Am 17. Januar 1456 stirbt Elisabeth und bewirkt selbst dann noch Neues, weil sie eine neue Grablege für die Saarbrücker Grafen etabliert. Noch heute kann man sie dort, in der Stiftskirche St. Arnual, auf ihrer Tumba liegen sehen. Ihre Tochter sorgte schließlich dafür, dass die Übersetzungen ihrer Mutter als Handschriften verbreitet wurden. Sie waren an vielen Adelshöfen Deutschlands sehr populär. Noch größeren Erfolg hatten sie von 1500 an für über 150 Jahre in Druckform. Die Epen waren sehr beliebt, außer der Sibille, die als einziges nicht gedruckt wurde – ob es Zufall ist, dass ausgerechnet das einzige Werk mit einer Frau als Protagonistin und Titelgeberin nicht in Druck ging? Im 19. Jahrhundert wurde Elisabeth jedenfalls wiederentdeckt. Achim von Arnim baute beispielsweise Teile von Huge Scheppel in seine Gräfin Dolores ein. Die Epen, oft in Bearbeitung für jugendliche Leser*innen, waren in der ersten Hälfte des Jahrhunderts Teil vieler Geschichtensammlungen. Gustav Schwab (ja, genau, der mit den klassischen Sagen) glaubte, er müsse in seinen Büchern alles entfernen, das „eine unreife Phantasie ungebührlich erregen“ könne. Da wäre von den vier Epen wohl nicht mehr viel übrig geblieben.
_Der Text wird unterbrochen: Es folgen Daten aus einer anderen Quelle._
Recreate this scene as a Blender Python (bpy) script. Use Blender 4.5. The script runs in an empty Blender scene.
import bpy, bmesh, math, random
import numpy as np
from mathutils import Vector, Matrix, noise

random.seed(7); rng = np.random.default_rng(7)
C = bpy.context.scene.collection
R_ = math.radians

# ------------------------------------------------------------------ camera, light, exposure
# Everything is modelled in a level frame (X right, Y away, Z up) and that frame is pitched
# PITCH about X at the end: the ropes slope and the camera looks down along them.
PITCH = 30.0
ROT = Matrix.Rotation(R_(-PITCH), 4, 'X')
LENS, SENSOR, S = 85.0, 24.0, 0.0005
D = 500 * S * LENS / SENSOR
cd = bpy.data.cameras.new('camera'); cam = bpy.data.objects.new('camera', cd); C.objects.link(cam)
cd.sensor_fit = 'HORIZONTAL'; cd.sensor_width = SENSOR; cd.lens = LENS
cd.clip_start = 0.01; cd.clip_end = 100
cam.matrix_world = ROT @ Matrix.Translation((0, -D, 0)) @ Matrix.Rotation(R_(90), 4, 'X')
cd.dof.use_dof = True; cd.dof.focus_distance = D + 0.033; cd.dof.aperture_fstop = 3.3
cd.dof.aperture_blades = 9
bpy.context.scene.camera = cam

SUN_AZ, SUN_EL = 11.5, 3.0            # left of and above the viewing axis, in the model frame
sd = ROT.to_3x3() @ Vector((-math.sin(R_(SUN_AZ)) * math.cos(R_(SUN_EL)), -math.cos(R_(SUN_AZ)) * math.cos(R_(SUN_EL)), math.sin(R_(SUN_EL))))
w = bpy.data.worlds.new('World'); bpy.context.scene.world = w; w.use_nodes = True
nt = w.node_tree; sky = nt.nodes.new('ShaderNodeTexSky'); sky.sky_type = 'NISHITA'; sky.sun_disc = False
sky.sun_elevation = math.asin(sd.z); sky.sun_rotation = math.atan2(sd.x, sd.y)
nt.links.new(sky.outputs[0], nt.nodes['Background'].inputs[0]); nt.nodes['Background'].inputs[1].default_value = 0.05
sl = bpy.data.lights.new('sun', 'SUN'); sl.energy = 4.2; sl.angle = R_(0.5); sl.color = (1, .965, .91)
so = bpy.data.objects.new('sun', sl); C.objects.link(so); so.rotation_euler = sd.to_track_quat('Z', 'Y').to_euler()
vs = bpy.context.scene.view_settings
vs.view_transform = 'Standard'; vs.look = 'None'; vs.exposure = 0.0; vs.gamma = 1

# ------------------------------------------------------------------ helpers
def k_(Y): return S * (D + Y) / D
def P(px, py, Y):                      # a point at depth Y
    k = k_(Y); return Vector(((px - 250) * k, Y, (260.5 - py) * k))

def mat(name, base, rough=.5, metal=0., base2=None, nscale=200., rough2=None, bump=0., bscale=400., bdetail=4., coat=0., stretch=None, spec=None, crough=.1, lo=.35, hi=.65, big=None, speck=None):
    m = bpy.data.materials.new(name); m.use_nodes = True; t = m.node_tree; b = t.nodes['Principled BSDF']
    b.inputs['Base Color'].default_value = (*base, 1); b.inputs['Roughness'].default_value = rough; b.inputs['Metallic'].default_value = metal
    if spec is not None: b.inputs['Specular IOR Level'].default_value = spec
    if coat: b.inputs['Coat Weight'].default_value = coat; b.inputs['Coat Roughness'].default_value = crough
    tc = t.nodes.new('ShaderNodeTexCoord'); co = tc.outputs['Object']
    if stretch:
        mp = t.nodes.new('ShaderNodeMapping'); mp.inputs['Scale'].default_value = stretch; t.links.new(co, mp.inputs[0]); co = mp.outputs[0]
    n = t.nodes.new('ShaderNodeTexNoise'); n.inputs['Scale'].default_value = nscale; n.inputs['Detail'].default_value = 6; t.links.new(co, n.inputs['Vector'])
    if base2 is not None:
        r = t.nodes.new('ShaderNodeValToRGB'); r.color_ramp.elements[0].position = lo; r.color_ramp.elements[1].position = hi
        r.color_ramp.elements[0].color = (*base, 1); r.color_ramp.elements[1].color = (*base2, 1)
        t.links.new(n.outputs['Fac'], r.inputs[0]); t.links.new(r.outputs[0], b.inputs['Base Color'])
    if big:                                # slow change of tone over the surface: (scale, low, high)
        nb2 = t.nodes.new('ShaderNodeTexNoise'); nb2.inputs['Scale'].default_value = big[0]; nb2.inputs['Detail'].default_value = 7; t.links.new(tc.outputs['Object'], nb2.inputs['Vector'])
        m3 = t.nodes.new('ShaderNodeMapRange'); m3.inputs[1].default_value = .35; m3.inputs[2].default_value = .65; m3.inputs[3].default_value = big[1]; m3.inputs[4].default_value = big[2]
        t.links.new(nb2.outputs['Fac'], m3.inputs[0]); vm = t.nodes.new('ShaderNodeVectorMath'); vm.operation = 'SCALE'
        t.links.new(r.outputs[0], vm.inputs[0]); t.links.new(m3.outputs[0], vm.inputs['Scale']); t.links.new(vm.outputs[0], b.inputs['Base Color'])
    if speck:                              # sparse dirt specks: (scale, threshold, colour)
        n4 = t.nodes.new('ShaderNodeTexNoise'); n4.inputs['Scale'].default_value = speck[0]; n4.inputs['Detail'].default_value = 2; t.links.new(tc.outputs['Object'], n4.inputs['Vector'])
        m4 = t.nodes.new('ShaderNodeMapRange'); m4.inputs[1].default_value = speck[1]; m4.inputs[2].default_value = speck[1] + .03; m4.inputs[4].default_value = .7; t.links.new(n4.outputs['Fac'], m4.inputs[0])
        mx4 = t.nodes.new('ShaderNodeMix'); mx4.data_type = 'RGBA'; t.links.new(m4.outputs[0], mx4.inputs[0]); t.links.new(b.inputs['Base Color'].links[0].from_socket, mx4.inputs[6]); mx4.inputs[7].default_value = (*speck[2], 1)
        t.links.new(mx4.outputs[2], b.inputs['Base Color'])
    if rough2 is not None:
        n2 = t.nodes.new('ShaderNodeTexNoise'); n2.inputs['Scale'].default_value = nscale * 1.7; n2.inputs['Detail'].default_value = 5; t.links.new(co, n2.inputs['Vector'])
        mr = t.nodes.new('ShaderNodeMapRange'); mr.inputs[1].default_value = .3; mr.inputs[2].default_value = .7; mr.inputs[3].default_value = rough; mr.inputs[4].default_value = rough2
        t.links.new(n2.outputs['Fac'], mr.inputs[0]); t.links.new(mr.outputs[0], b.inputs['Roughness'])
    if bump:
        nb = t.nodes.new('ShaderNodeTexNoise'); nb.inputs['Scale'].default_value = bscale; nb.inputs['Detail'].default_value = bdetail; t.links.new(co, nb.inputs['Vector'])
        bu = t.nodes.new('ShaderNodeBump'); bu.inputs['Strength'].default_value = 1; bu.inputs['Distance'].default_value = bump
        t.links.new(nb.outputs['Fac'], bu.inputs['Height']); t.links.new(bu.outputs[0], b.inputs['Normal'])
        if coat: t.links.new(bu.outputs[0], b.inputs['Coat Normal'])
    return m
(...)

Im 20. Jahrhundert begann dann eine wissenschaftliche Aufarbeitung der vier Übersetzungen, wobei die allerdings meist als eigene Werke Elisabeths betrachtet wurden und als Beginn des deutschen Prosaromans. Egal wie stark sie sich die Texte zu eigen gemacht, verändert und aktualisiert hat (heute würde man von Transkreation sprechen), so hat sie vor allem die typische Übersetzungsleistung erbracht – nämlich den deutschen Leser*innen die Geschichten einer anderen Kultur erschlossen.